Ph.D. Student Fordham University New Yrok, New York, United States
Overview: LGBT+ asylum seekers have become more visible. While the landscape of the local welfare system for this population has widened, with more individual bureaucrats in social service agencies responding to the new needs, the lottery-like access to the welfare entitlements is still problematic due to language and other structural barriers.Proposal text: Problem: The intensified political violence against LGBTIQ people in Russia since 2014 has prompted a wave of asylum seekers coming to the United States (author). This new population of asylum seekers has encountered the local and unprepared welfare system. Goal and theoretical lenses: Using the street-level bureaucracy concept (Lipsky, 1980) and the local welfare state response to the refugee needs model (co-author), which addresses the disparities in accessing social rights by refugees in a U.S. metropolitan city, the study examines the experiences of participants with accessing services and strategies and practices of a specific group of LGBT+ asylum seekers.
Methods: A qualitative case study uses a thematic analysis of in-depth interviews with grassroots groups of Russian-speaking LGBT+ asylum seekers and artifacts such as digital media, news stories, and public events and interviews.
Results: The study concludes that LGBT+ asylum seekers have recently acquired more visibility and services than other asylum seekers.
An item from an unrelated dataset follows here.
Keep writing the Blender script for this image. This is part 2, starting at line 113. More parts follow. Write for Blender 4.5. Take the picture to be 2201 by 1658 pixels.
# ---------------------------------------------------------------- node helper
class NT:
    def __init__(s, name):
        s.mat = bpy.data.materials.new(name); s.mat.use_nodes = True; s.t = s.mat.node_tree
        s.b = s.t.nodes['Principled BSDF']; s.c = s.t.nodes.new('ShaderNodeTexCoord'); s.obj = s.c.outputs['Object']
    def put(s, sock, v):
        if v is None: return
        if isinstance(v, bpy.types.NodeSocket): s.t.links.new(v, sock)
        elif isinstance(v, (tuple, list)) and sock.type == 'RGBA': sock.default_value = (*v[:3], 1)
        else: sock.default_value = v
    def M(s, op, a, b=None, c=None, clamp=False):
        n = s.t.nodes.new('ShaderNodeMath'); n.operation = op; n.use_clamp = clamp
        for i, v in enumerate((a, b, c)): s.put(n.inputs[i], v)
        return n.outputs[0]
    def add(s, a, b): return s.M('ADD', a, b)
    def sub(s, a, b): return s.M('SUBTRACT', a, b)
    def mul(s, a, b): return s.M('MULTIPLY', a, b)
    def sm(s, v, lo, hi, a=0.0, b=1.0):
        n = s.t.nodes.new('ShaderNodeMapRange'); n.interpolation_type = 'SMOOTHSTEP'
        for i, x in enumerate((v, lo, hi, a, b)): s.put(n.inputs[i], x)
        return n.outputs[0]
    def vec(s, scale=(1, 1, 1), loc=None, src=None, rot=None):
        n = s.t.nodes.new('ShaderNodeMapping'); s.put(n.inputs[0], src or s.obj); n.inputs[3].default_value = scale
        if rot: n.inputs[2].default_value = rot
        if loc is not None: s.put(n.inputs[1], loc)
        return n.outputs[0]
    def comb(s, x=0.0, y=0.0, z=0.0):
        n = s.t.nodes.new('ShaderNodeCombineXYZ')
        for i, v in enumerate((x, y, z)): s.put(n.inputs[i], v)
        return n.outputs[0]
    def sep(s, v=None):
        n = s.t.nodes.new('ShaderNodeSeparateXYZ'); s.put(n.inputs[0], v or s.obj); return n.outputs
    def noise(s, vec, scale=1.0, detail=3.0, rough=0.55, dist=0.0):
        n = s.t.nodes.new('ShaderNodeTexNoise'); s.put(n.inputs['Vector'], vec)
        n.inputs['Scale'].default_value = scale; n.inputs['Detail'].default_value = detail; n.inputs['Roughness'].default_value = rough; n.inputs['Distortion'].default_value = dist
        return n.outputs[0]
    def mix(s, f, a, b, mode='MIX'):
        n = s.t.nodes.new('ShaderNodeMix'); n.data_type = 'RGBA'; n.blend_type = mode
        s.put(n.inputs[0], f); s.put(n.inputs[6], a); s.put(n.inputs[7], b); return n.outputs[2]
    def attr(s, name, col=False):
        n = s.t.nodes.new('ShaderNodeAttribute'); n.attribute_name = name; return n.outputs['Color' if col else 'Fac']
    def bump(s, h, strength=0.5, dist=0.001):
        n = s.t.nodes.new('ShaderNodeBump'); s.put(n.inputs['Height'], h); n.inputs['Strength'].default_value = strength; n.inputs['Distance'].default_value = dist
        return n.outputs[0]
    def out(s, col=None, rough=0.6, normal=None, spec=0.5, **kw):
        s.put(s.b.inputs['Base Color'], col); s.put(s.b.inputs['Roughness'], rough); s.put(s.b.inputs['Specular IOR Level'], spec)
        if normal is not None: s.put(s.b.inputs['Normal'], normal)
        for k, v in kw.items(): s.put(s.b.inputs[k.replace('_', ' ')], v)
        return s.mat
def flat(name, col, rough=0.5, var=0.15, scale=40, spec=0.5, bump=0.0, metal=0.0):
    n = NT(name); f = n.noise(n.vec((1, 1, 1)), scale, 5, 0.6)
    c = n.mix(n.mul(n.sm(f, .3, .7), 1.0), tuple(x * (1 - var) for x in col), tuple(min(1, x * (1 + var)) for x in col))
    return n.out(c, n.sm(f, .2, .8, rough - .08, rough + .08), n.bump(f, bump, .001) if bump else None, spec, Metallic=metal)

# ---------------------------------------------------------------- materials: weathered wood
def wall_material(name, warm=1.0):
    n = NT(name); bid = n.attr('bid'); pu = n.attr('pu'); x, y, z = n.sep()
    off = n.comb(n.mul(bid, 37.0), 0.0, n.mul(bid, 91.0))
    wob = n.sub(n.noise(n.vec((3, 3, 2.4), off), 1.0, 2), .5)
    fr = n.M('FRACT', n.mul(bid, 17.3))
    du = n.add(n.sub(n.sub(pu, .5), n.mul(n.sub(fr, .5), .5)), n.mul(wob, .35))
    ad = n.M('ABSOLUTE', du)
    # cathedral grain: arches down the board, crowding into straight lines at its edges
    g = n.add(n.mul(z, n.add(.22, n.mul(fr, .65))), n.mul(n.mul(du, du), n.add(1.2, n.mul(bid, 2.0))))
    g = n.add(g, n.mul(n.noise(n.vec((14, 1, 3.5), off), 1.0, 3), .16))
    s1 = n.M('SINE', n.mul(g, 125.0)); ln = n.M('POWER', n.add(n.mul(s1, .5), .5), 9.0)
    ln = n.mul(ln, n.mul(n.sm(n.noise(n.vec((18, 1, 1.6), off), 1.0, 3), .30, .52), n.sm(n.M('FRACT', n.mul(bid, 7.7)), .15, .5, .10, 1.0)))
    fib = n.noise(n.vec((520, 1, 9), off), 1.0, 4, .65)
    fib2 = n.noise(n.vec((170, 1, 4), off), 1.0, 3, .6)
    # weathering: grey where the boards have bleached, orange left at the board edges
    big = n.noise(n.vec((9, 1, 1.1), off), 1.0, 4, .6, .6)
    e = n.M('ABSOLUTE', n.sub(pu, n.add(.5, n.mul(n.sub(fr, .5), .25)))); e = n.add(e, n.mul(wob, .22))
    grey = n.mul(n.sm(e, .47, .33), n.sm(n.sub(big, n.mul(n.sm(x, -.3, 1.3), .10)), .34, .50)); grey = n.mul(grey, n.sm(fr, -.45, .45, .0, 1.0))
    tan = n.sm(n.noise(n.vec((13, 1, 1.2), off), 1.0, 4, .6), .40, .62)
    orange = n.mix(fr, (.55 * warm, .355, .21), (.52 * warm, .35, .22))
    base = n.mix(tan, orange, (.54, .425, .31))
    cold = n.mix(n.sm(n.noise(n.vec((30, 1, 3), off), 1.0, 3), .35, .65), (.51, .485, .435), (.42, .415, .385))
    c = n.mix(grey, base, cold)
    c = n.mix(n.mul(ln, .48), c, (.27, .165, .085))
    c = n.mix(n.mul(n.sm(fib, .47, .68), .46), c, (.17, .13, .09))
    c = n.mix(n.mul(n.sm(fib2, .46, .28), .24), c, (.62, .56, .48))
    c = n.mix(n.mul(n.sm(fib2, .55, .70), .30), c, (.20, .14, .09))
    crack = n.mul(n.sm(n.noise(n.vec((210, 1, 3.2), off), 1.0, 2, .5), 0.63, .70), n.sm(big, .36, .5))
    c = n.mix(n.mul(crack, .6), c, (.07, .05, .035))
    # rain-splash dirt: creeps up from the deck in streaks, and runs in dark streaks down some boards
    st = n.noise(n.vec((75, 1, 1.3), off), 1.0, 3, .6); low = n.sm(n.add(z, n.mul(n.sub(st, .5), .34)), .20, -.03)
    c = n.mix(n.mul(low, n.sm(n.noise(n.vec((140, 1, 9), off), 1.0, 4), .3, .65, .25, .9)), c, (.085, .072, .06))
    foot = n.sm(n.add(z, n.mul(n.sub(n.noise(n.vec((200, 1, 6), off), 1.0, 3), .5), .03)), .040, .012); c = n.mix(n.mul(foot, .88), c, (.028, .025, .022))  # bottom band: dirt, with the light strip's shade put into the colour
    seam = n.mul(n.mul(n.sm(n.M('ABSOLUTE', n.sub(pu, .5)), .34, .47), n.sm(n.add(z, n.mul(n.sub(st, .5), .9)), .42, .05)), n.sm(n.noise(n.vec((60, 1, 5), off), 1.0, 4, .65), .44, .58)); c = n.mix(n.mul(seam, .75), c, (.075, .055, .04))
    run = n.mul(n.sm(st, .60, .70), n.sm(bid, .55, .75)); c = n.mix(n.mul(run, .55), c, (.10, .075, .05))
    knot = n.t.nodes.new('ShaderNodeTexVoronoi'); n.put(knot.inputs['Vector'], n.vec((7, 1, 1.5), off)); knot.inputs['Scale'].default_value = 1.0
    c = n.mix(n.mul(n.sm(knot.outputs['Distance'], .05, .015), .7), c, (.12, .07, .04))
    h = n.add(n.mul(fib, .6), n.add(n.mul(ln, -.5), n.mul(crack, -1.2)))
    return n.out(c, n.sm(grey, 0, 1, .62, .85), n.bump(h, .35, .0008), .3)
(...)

The cultural and economic capitals of the existing local and immigrant LGBT+ networks helped expand the LGBT+ immigration legal services, other social services, and HIV-specific supports such as housing and mental health care. The landscape of the local welfare system for this population, given the absence of U.S. federal funding for asylum seekers’ social services, has widened, with more individual bureaucrats in social service agencies responding to the new needs. The lottery-like access is still a problem as not all LGBT+ asylum seekers are aware of the still-limited resources due to language and other structural barriers.